David Cameron is touring the EU to try and stop a Brexit by rallying support for treaty negotiations

David Cameron EUGettyBritish Prime Minister David Cameron speaks during a press conference at the end of a two-day European Council meeting.

Prime Minister David Cameron just started his tour of the European Union and is visiting a number of capitals to rally support over his bid to forge a better membership deal for Britain.

Cameron promised deliver a in/out EU referendum by 2017, with the simple question “Should the United Kingdom remain a member of the European Union?”, but his Conservative party is hoping to negotiate better terms and conditions for Britain’s membership, rather than exiting the 28-nation bloc.

He is now hoping to drum up support for Britain’s bid for membership reform by visiting the bloc’s 27 other leaders by the EU summit in June to deliver his side of the argument.

The first people Cameron is set to meet is Dutch Prime Minister Mark Rutte, French President Francois Hollande, Polish Prime Minister Ewa Kopacz, and German Chancellor Angela Merkel.

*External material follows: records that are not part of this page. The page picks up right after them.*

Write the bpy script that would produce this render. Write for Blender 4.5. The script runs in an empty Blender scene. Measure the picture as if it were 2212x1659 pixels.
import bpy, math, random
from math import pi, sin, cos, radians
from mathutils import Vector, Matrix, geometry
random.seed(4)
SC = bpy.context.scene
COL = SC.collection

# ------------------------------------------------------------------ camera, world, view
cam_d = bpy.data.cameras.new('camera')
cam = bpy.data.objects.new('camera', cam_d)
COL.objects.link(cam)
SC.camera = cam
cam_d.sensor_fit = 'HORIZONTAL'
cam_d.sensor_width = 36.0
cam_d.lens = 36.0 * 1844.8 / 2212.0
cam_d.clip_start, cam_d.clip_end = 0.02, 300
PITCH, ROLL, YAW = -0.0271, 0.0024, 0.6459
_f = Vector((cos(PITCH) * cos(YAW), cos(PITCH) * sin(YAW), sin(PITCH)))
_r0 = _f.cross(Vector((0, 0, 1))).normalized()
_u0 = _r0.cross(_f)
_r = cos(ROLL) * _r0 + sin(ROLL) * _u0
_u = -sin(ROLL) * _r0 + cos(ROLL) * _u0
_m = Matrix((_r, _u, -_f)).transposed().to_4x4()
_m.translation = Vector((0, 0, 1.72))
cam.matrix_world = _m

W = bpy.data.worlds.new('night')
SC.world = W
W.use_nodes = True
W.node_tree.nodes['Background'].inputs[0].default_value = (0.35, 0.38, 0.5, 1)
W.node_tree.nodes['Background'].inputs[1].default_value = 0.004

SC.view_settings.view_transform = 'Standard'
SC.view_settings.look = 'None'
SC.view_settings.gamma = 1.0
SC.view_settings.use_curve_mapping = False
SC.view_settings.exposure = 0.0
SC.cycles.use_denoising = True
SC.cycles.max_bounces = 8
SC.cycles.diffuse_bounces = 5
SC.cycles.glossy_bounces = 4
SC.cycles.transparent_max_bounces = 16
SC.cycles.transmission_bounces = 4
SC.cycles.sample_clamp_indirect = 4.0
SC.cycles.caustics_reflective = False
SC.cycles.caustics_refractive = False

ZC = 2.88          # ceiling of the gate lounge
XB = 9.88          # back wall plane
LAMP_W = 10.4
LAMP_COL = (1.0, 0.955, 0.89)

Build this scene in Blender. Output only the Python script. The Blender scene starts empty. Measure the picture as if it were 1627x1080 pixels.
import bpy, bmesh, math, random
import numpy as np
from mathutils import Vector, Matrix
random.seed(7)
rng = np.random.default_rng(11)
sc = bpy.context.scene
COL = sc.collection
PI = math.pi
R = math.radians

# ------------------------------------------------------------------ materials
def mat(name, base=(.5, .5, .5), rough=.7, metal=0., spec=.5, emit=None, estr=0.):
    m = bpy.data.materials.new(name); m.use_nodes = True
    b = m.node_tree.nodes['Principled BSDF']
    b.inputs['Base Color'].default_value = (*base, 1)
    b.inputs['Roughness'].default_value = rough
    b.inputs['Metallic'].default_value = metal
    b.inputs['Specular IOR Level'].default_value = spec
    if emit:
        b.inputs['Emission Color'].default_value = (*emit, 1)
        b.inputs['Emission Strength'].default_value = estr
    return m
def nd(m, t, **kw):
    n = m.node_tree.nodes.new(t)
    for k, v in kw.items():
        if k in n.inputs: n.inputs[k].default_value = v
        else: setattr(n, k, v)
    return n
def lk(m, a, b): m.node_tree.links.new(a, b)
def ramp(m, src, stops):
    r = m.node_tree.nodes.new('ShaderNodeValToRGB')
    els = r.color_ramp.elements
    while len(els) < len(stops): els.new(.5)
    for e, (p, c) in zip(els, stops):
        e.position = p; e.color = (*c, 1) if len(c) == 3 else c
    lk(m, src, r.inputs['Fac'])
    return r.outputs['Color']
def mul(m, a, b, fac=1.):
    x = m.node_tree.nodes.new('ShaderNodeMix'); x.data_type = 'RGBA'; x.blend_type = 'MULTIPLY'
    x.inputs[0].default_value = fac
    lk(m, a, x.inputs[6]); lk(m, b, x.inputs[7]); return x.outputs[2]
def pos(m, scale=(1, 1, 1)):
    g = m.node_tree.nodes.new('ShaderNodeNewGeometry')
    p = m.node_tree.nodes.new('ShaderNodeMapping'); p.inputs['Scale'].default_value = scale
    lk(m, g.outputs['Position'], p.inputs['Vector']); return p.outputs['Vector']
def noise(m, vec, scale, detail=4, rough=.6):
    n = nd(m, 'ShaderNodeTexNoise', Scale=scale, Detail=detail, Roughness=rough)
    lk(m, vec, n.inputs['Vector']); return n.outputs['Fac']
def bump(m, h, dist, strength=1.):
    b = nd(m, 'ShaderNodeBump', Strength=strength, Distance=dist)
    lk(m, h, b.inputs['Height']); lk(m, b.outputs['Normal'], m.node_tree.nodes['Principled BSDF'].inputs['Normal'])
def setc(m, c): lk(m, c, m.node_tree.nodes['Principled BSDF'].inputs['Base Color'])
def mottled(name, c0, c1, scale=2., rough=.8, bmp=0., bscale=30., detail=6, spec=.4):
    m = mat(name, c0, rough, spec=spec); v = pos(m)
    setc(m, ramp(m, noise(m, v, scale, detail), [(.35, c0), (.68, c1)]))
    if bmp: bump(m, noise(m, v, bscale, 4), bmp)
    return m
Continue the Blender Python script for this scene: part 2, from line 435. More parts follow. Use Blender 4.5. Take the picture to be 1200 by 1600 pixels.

However, his meetings with Hollande and Merkel may be slightly awkward, after it was widely reported that Germany and France
sidestepped Cameron’s demands to renegotiate the Lisbon Treaty and instead sealed a pact to “integrate the eurozone without reopening the EU’s treaties” earlier this week.

The Lisbon Treaty is the successor to the European Union Constitution, which became law in 2009. It includes heightened powers for the European Commission, European Parliament and European Court of Justice. It also opened the doors for more freedom of movement between EU members and greater control from Brussels over the final say on asylum applications.

In a press statement, the Prime Minister’s office said that the choice for voters “should not be on the basis of the status quo but on a reformed relationship with the EU that the PM is determined to deliver”.